An dieser, von den Finanzbehörden bereits seit 1975 angewandten Wertgrenze (s. R 33a.1 Abs. 2 Satz 3 EStR), an der sich bislang auch die finanzgerichtliche Rechtsprechung orientiert hat, hält der BFH trotz der hieran geäußerten Kritik auch für das Streitjahr 2019 fest.Denn ein Vermögen oberhalb dieser Wertgrenze lässt die Bedürftigkeit des Unterhaltsempfängers bei typisierender (steuerlicher) Betrachtung auch im Jahr 2019 entfallen. Dies folgt aus dem Umstand, dass dieser Betrag deutlich über dem für den Veranlagungszeitraum 2019 geltenden Grundfreibetrag in Höhe von 9.168 € (§ 32a Abs. 1 Satz 2 Nr. 1 EStG) liegt und damit zur Sicherung des (Jahres-)Existenzminimums des Unterhaltsberechtigten ausreicht. Auch unterschreitet die dahingehende Quantifizierung jedenfalls nicht das, was das Zivil- und Sozialrecht dem Bedürftigen als "Notgroschen" zugestehen.
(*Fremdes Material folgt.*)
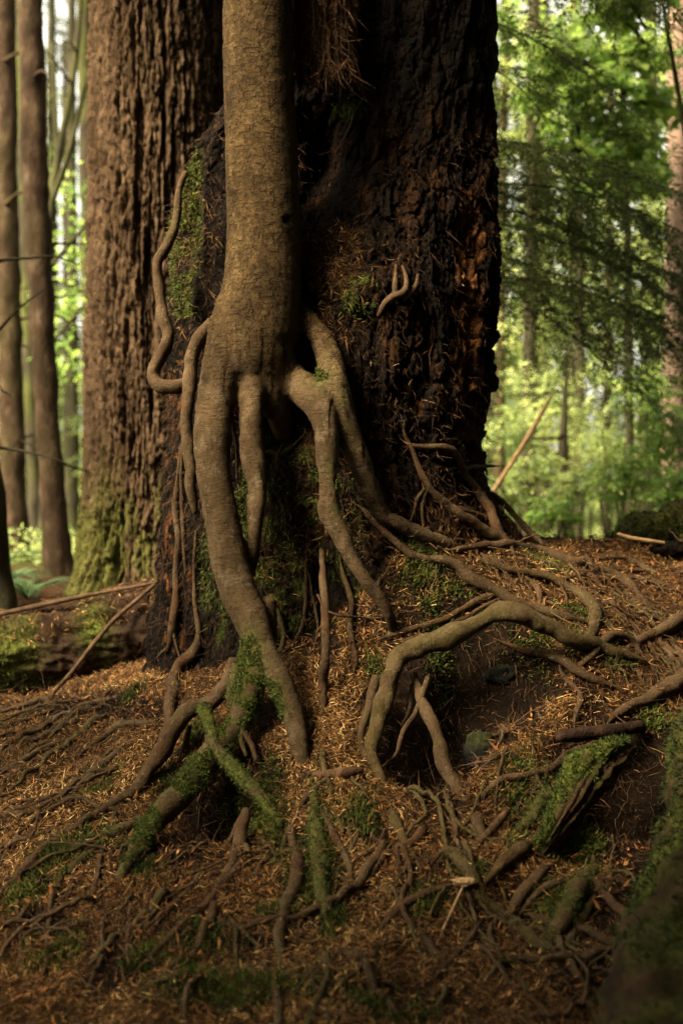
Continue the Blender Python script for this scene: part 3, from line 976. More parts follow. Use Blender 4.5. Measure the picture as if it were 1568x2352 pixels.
# the finer roots, too many to count
mb = MB()
g = np.random.default_rng(77)
for k in range(530):
    a = g.uniform(-.15, 1.15) * math.pi
    r0 = g.uniform(.25, 1.9) if k % 4 else g.uniform(.15, .6)
    p = np.array([-.05 + .85 * math.cos(a), 6.45 - .55 * math.sin(a)]) + np.array([math.cos(a), -math.sin(a)]) * r0 + g.normal(0, .12, 2)
    if k >= 430:                                         # a web of them over the mound on the open side
        p = np.array([g.uniform(.05, 1.5), g.uniform(5.75, 6.95)])
        a = math.atan2(-(p[1] - 7.0), p[0] + .05)
    if p[1] < 3.8:
        continue
    n = int(g.uniform(14, 46))
    h = math.atan2(-math.sin(a), math.cos(a)) + g.normal(0, .45)
    Q, bend = [], 0
    for j in range(n):
        e = .05
        gr = np.array([hz(p[0] + e, p[1]) - hz(p[0] - e, p[1]), hz(p[0], p[1] + e) - hz(p[0], p[1] - e)]) / (2 * e)
        if j > 3 and gr @ gr > 1.1 and g.random() < .6:     # it dives into the bank at a steep drop
            break
        bend = .85 * bend + g.normal(0, .14)
        h += bend * .5
        v = np.array([math.cos(h), math.sin(h)]) - .35 * gr
        h = math.atan2(v[1], v[0])
        st = .03 / math.sqrt(1 + (gr @ v) ** 2)
        p = p + v / np.linalg.norm(v) * st
        Q.append([p[0], p[1], float(hz(p[0], p[1]))])
    if len(Q) < 5:
        continue
    Q = np.array(Q)
    n = len(Q)
    t = np.linspace(0, 1, n)
    R = np.clip(g.lognormal(-5.0 if k < 430 else -5.25, .55), .0026, .021) * (1 - .65 * t) * sst(-.02, .08, t)
    Q[:, 2] += .008 + R * .5 + .022 * np.sin(t * np.pi * g.uniform(1, 3)) * g.random() + .006 * g.normal(size=n)
    V, Fs = tube(crom(np.column_stack([Q, R]), .02)[:, :3], crom(np.column_stack([Q, R]), .02)[:, 3], 7, .18, 20, k)
    mb.add(V, Fs, moss=.25 * (g.random() < .3))
mb.build('fine_roots', M['root'], tree)['kind'] = 'stuff'

# the sprig of root that reaches up out of the stump like an antler
spr = thing('antler_root', 'forked bare root sprig sticking up out of the charred stump like an antler', 'root', W(871, 724, 6.5))
P, R = path("869,726,7 884,697,8 902,682,9 924,673,9 933,656,7 931,632,5 923,610,3", .9)
mk('main_prong', *tube(P, R, 10, .1), M['root'], spr, attrs=dict(moss=np.zeros(len(P) * 10 + 2)))
for sp in ("908,682,7 907,655,7 908,632,5 909,608,3", "926,690,4 946,668,7 957,650,6 959,630,3"):
    P, R = path(sp, .9)
    mk('prong', *tube(P, R, 8, .1), M['root'], spr, attrs=dict(moss=np.zeros(len(P) * 8 + 2)))

# moss grown over the roots: fuzz standing on the mossy stretches
mp, mn = np.concatenate(mossP), np.concatenate(mossN)
i = rng.integers(0, len(mp), 40000)
D = unit(mn[i] + rdir(len(i)) * .9 + np.array([0, 0, -.15]))
V, f = fuzz(mp[i] + rdir(len(i)) * .004, D, rng.uniform(.004, .018, len(i)), .0035)
mk('moss', V, f, M['moss'], tree, attrs=dict(tone=np.repeat(np.clip(rng.normal(.36, .22, len(i)), 0, 1), 3)))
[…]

Der BFH stellte ferner klar, dass Unterhaltsleistungen nicht in die Berechnung des Vermögens im Sinne des § 33a Abs. 1 Satz 4 EStG einzubeziehen sind. Denn es handelt sich hierbei um die notwendigen Mittel zur Deckung des Lebensbedarfs. Sie sind zum Verbrauch bestimmt und nicht zur Vermögensbildung vorgesehen. Unterhaltszahlungen lassen die Bedürftigkeit des Unterhaltsempfängers nicht entfallen, sie sind ihr vielmehr geschuldet. Dies gilt auch für solche Unterhaltszahlungen, die vom Unterhaltsempfänger bis zum Ablauf des Veranlagungszeitraums beziehungsweise bis zum unterjährigen Ende der gesetzlichen Unterhaltspflicht angespart und noch nicht verbraucht werden.

Gesetzliche Unterhaltszahlungen, die dazu gedacht sind, eine zivilrechtlich unterhaltsberechtigte Person dazu zu befähigen, die Kosten ihres Lebensunterhalts zu bestreiten, können vor diesem Hintergrund nicht bereits im Zeitpunkt des Zuflusses dem (abzugsschädlichen) Vermögen im Sinne des § 33a Abs. 1 Satz 4 EStG zugeordnet werden. Angesparte und noch nicht verbrauchte Unterhaltsleistungen werden grundsätzlich erst nach Ablauf des Kalenderjahres ihres Zuflusses zu (abzugsschädlichem) Vermögen. Dies ist dem Umstand geschuldet, dass Unterhaltsleistungen regelmäßig nicht monatsgetreu, sondern im Jahresverlauf schwankend verbraucht werden.